Cycling jokes (and a cat)

Let’s face it, cyclists sometimes take themselves a bit too seriously. The knowledge that you’re making a choice that’s good for the community can often spill over into righteousness.

Perhaps we need to remind ourselves that ‘the power of example is that it is exemplary, not declarative, much less declamatory’, as the genius Theodore Dalrymple put it.

Or perhaps we just need to tell a few cycling jokes. Here are a few half-decent ones I’ve gleaned from the internet, including the requisite picture of a cat (don’t shoot the messenger):

The other day I was riding my bike down a narrow, twisting, mountain road. A driver approaching very slowly up the hill started beeping his horn and yelling at me. “PIG! PIG!!” he shouted, “PIG! PIG!!” Naturally, I shouted back something unrepeatable. Then I turned the corner and promptly collided with a pig.
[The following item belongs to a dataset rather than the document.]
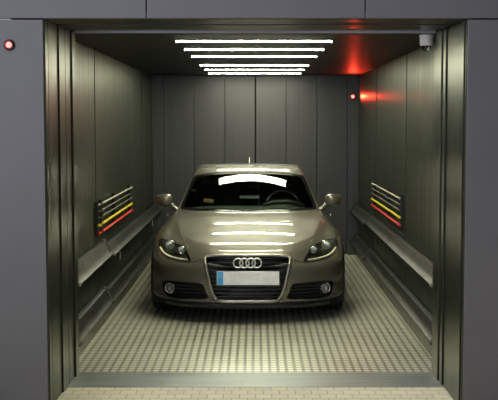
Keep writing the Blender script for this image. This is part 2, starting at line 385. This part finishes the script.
# ---------------- surface nets over the implicit body ----------------
def body_mesh():
    h = .0165
    xs = (np.arange(-59, 60))*h; ys = np.arange(-.95, 3.42, h); zs = np.arange(.13, 1.36, h)
    X, Y, Z = np.meshgrid(xs, ys, zs, indexing='ij')
    Fv = body_f(X.ravel(), Y.ravel(), Z.ravel()).reshape(X.shape)
    s = Fv < 0; n = X.shape
    acc = np.zeros((n[0]-1, n[1]-1, n[2]-1, 3)); cnt = np.zeros(acc.shape[:3])
    P = np.stack([X, Y, Z], -1)
    for ax in range(3):
        a = [slice(None)]*3; b = [slice(None)]*3; a[ax] = slice(0, -1); b[ax] = slice(1, None)
        fa = Fv[tuple(a)]; fb = Fv[tuple(b)]; cr = (fa < 0) != (fb < 0)
        t = np.where(cr, fa/np.where(cr, fa-fb, 1), 0)
        q = P[tuple(a)]*(1-t[..., None])+P[tuple(b)]*t[..., None]
        q = q*cr[..., None]
        o = [k for k in range(3) if k != ax]
        for i in (0, 1):
            for j in (0, 1):
                sl = [slice(None)]*3
                sl[o[0]] = slice(i, n[o[0]]-1+i); sl[o[1]] = slice(j, n[o[1]]-1+j)
                acc += q[tuple(sl)]; cnt += cr[tuple(sl)]
    use = cnt > 0; idx = -np.ones(cnt.shape, int); idx[use] = np.arange(use.sum())
    V = acc[use]/cnt[use][:, None]
    for _ in range(4):
        g = grad_f(V); f = body_f(*V.T); V = V-g*(f/np.maximum((g*g).sum(1), .05))[:, None]
    faces = []
    for ax in range(3):
        a = [slice(1, -1)]*3; b = [slice(1, -1)]*3; a[ax] = slice(0, -1); b[ax] = slice(1, None)
        sa = s[tuple(a)]; sb = s[tuple(b)]
        I = np.argwhere(sa != sb); flip = sa[tuple(I.T)]
        I = I+1; I[:, ax] -= 1
        o = [(ax+1) % 3, (ax+2) % 3]
        q = []
        for d0, d1 in ((-1, -1), (0, -1), (0, 0), (-1, 0)):
            J = I.copy(); J[:, o[0]] += d0; J[:, o[1]] += d1; q.append(idx[tuple(J.T)])
        q = np.stack(q, 1); q[~flip] = q[~flip][:, ::-1]
        faces.append(q)
    return V, np.concatenate(faces)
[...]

A tandem rider is stopped by a police car. “What have I done, officer?” asks the rider. “Perhaps you didn't notice sir, but your wife fell off your bike half a mile back”. “Oh, thank God for that”, says the rider, “I thought I'd gone deaf!”

“I've really had it with my dog,” said a guy to his neighbour. “He'll chase anyone on a bicycle”. “Hmmm, that is a problem”, said the neighbour, “What are you thinking of doing about it?” “I guess the only answer is to confiscate his bike.”

A pedestrian stepped off the curb and into the road without looking and promptly got knocked flat by a passing cyclist. “You were really lucky there,” said the cyclist. “What on earth are you talking about! That really hurt!” said the pedestrian, rubbing his head. “Well, usually I drive a bus,” the cyclist replied.